According to Task Manager my computer uses 4 times the ram it normally does just idling. XP only needed 260mb on a fresh boot, 7 uses 990mb.

However the performance tab also says Cached memory is at 625, and Free memory is at 3100. Which is more than enough to run any game I can think of combined with my video memory. So I should be coming out ahead.

I think Win 7 handles memory better anyway. I wouldn't worry about it, it's probably doing a lot more caching that will make things feel snappier.

However the performance tab also says Cached memory is at 625, and Free memory is at 3100

I tried to explain this, but either I didn't do a good job, or you're getting your memory terms confused. (which is easy to do; I always have to look at the Performance tab to remind myself what's what.)

"Available" memory is what matters most. "Free" memory is wasted. It's not being used for anything at all. You're paying for the electricity to run it, but it's not doing you any good. You want "Free" to be as LOW as possible, because that means your RAM is being used for something.

"Available" memory tells you how much Win7 has to actually run programs with. This will always be at least equal to Free Memory, and usually a fair bit higher, because it includes any RAM that's being used for cache. RAM that's caching the disk can be instantly cleared to make room for programs.

tl;dr version: The two numbers you care about are Free, which you want as LOW as possible, and Available, which you want as HIGH as possible. If Free is at 3.1, then Available should be even higher.

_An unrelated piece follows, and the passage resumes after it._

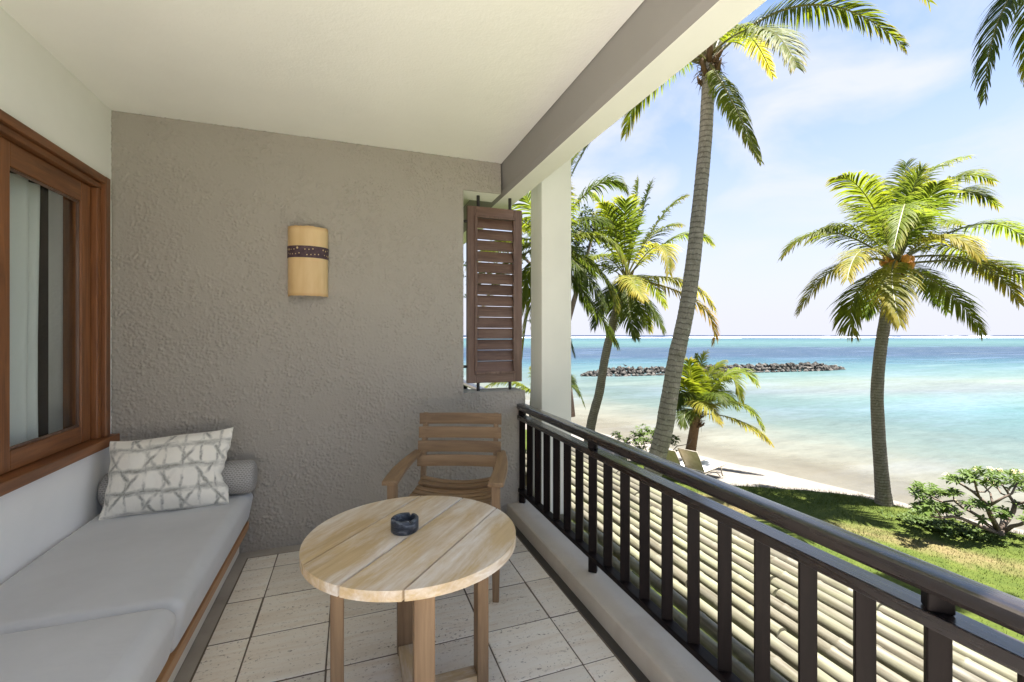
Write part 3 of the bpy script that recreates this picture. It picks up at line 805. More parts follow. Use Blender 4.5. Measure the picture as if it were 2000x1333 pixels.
for i in range(15):
    for row in (0, 1):
        a = math.pi * (0.05 + 0.9 * (i + 0.5 * row) / 15); z = (0.078 if row == 0 else 0.045) + rg.uniform(-.006, .006)
        r = rg.choice((0.0035, 0.004, 0.005, 0.0065))
        if rg.random() < 0.22: continue
        cx, cyy = -math.cos(a) * 0.1276, -(0.1016) * math.sin(a) ** 0.85
        tx, ty = math.sin(a) * 0.124, -0.098 * math.cos(a); L = math.hypot(tx, ty); tx /= L; ty /= L
        nx, ny_ = (ty, -tx) if (-ty * 0 + tx * -1) < 0 else (ty, -tx)
        vs = [(cx + nx * .0006 + tx * math.cos(q * math.pi / 4) * r, cyy + ny_ * .0006 + ty * math.cos(q * math.pi / 4) * r, z + math.sin(q * math.pi / 4) * r * 1.15) for q in range(8)]
        dm.add(vs, [tuple(range(8))])
tag(dm.build('dots', M['dots'], bnd, recalc=False), kind='stuff')

# ================================================================== SHUTTER IN THE OPENING
SY = 3.405
sh = thing('louvred_shutter', 'dark brown louvred shutter panel held on iron rods in the wall opening', 'shutter', (1.075, SY, 1.0))
hw = 0.227; z0, z1 = 1.025 - 1.0, 2.408 - 1.0
for s_ in (-1, 1):
    quick_box('stile', M['shutterZ'], sh, min(s_ * hw, s_ * (hw - 0.072)), max(s_ * hw, s_ * (hw - 0.072)), -0.022, 0.022, z0, z1, 0.004)
quick_box('rail', M['shutterX'], sh, -hw + .0725, hw - .0725, -0.021, 0.021, z1 - 0.082, z1, 0.004)
quick_box('rail', M['shutterX'], sh, -hw + .0725, hw - .0725, -0.021, 0.021, z0, z0 + 0.082, 0.004)
iz0, iz1 = z0 + 0.082, z1 - 0.082; ihw = hw - 0.072
m = MB()
m.box(-ihw - .014, ihw + .014, -0.036, -0.0225, iz1 - .006, iz1 + .014); m.box(-ihw - .014, ihw + .014, -0.036, -0.0225, iz0 - .014, iz0 + .006)
m.box(-ihw - .014, -ihw + .006, -0.036, -0.0225, iz0 + .0065, iz1 - .0065); m.box(ihw - .006, ihw + .014, -0.036, -0.0225, iz0 + .0065, iz1 - .0065)
m.build('moulding', M['shutterZ'], sh, 0.003, 2)
ns = 14; pitch = (iz1 - iz0) / ns
m = MB(); m.box(-ihw + .001, ihw - .001, -0.006, 0.006, -pitch * 0.500, pitch * 0.500)
slat_me = m.mesh('slat', 0.004, 2); slat_me.materials.append(M['shutterX'])
rg = random.Random(2)
for i in range(ns):
    s = link('slat', slat_me, None, sh); s.location = (0, 0.0, iz0 + pitch * (i + .5)); s.rotation_euler = (math.radians(-19 + rg.uniform(-1.5, 1.5)), 0, 0)
for x, a, b in ((-0.135, z1 - .002, 1.507), (0.130, z1 - .002, 1.507), (-0.135, -0.045, z0 + .002), (0.130, -0.045, z0 + .002)):
    m = MB(); m.tube([(x, 0, a), (x, 0, b)], 0.013, 12); m.build('rod', M['iron'], sh, auto=40)
for z in (z0 + 0.13, z1 - 0.12):
    m = MB(); m.tube([(-hw - 0.055, 0, z), (-hw + .003, 0, z)], 0.011, 10); m.build('pin', M['iron'], sh, auto=40)

# ================================================================== RAILINGS
def railing(name, label, y0, y1, first, posts, detail=True):
    xc = 1.262
    r = thing(name, label, 'railing', (xc, y0, 0.087), 0, 'balcony railings')
    L = y1 - y0; zb = 0.087
    # rounded hand rail
    w, h = 0.078, 0.048; zt = 0.862 - zb
    pts = []
    for k in range(13):
        a = math.pi * k / 12
        pts.append((math.cos(a) * w / 2, zt - 0.016 + math.sin(a) ** 0.45 * 0.016))
    pts += [(-w / 2, zt - 0.034), (-w / 2 + .010, zt - h), (w / 2 - .010, zt - h), (w / 2, zt - 0.034)]
    m = MB(); m.prism(pts, 'Y', 0, L); m.build('hand_rail', M['varnish'], r, auto=35)
    quick_box('middle_rail', M['varnish'], r, -0.034, 0.034, 0.0, L, 0.737 - zb, 0.772 - zb, 0.003)
    quick_box('bottom_rail', M['railY'], r, -0.028, 0.022, 0.0, L, 0.168 - zb, 0.195 - zb, 0.003)
    def bar(z0_, z1_, w_, t_, nm):
        mm = MB(); mm.box(-w_ / 2, w_ / 2, -t_ / 2, t_ / 2, z0_, z1_); me_ = mm.mesh(nm, 0.0025, 1); me_.materials.append(M['railZ']); return me_
    bme = bar(0.196 - zb, 0.736 - zb, 0.046, 0.020, 'baluster')
    pme = bar(0.0, 0.167 - zb, 0.046, 0.03, 'post'); pme2 = bar(0.773 - zb, 0.815 - zb, 0.05, 0.036, 'post')
    k = 0
    y = first
    while y > y0 + 0.02:
        b = link('baluster', bme, None, r); b.location = (0, y - y0, 0); b.rotation_euler = (0, 0, math.radians(-43))
        if any(abs(y - p) < 0.06 for p in posts):
            for q in (pme, pme2):
                b = link('post', q, None, r); b.location = (0, y - y0, 0); b.rotation_euler = (0, 0, math.radians(-43))
        y -= 0.1552
    return r
railing('railing', 'dark wooden balcony railing with slanted flat balusters and rounded hand rail', -3.95, 3.298, 3.272, (3.272, 2.186, 0.634, -0.918, -2.47))
railing('railing', 'dark railing of the next balcony, glimpsed through the shutter opening', 3.545, 6.8, 6.7, (6.7, 5.2))

# ================================================================== CHAIR
ch = thing('armchair', 'teak armchair with slatted back behind the round table', 'chair', (0.462, 2.352, 0), math.radians(-22.3))
def sweep(name, pts, w, h, mt, par, bev=0.004, up=(0, 0, 1)):
    """board of section w x h swept along pts"""
    pts = [Vector(p) for p in pts]; vs = []; fs = []; n_ = len(pts)
    ww = w if isinstance(w, (list, tuple)) else [w] * n_
    for i, p in enumerate(pts):
        t = (pts[min(i + 1, n_ - 1)] - pts[max(i - 1, 0)]).normalized(); sd = t.cross(Vector(up)).normalized(); u = sd.cross(t)
        for j, k in ((-1, -1), (1, -1), (1, 1), (-1, 1)): vs.append(p + sd * (j * ww[i] / 2) + u * (k * h / 2))
    for i in range(n_ - 1):
        for k in range(4): fs.append((i * 4 + k, i * 4 + (k + 1) % 4, i * 4 + 4 + (k + 1) % 4, i * 4 + 4 + k))
    fs += [(3, 2, 1, 0), tuple(n_ * 4 - 4 + k for k in range(4))]
    mm = MB(); mm.add(vs, fs); return mm.build(name, mt, par, bev, 2, auto=40)
for s_ in (-1, 1):
    m = MB(); vs = []
    for z, hw_ in ((0, 0.017), (0.30, 0.022), (0.612, 0.023)):
        for j, k in ((-1, -1), (1, -1), (1, 1), (-1, 1)): vs.append((s_ * 0.276 + j * hw_, 0.0 + k * hw_, z))
    fs = [(3, 2, 1, 0), (8, 9, 10, 11)]
    for i in (0, 4):
        for k in range(4): fs.append((i + k, i + (k + 1) % 4, i + 4 + (k + 1) % 4, i + 4 + k))
    m.add(vs, fs); m.build('leg', M['teakZ'], ch, 0.004, 2)
    sweep('leg', [(s_ * 0.232, 0.545, 0.0), (s_ * 0.232, 0.50, 0.25), (s_ * 0.232, 0.49, 0.45), (s_ * 0.232, 0.525, 0.66), (s_ * 0.232, 0.585, 0.888)], 0.030, 0.042, M['teakZ'], ch, 0.003, (0, 1, 0))
    sweep('armrest', [(s_ * 0.278, -0.045, 0.624), (s_ * 0.284, 0.06, 0.629), (s_ * 0.289, 0.17, 0.633), (s_ * 0.287, 0.30, 0.637), (s_ * 0.278, 0.42, 0.641), (s_ * 0.266, 0.530, 0.645)], [0.082, 0.082, 0.078, 0.070, 0.062, 0.056], 0.024, M['teakY'], ch, 0.005)
    sweep('seat_rail', [(s_ * 0.266, 0.02, 0.425), (s_ * 0.250, 0.25, 0.420), (s_ * 0.236, 0.485, 0.433)], 0.022, 0.055, M['teakY'], ch, 0.003)
    sweep('stretcher', [(s_ * 0.272, 0.02, 0.20), (s_ * 0.236, 0.50, 0.20)], 0.020, 0.035, M['teakY'], ch, 0.003)
for i in range(4):
    zc = 0.855 - i * 0.0855; yb = 0.525 + (zc - 0.66) / 0.228 * 0.06 - 0.028
    pts = [(-0.268 + 0.536 * k / 12, yb + 0.020 * (1 - (2 * k / 12 - 1) ** 2), zc) for k in range(13)]
    s = sweep('back_slat', pts, 0.014, 0.072, M['teakX'], ch, 0.003)
for i in range(8):
    y = 0.010 + i * 0.0625
    zc = 0.462 + 0.014 * (abs(i - 3) / 4) ** 2 + (0.012 if i > 5 else 0)
    half = 0.245 - 0.016 * i / 7
    pts = [(-half + 2 * half * k / 12, y, zc - 0.030 * (1 - (2 * k / 12 - 1) ** 2) + 0.014) for k in range(13)]
    sweep('seat_slat', pts, 0.055, 0.014, M['teakX'], ch, 0.003)
sweep('front_rail', [(-0.25, 0.012, 0.408), (0, 0.012, 0.396), (0.25, 0.012, 0.408)], 0.02, 0.05, M['teakX'], ch, 0.003)
sweep('rear_rail', [(-0.22, 0.487, 0.424), (0.22, 0.487, 0.424)], 0.02, 0.05, M['teakX'], ch, 0.003)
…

Back on XP, if you have a 1 gig video card, you wouldn't have had more than about 2.9 gigs available, maybe as little as 2.7 to 2.8. So having 3.1 outright Free is already an improvement, and it may be even better, assuming that you haven't mixed your terms.

If you didn't mix your terms, your system would feel faster if Available stayed at the same level it is now, and Free dropped by a bunch. Taking your post as verbatim and exactly correct, you should actually have about 3.6 gigs of Available RAM, which would be outstanding on a 4 gig system.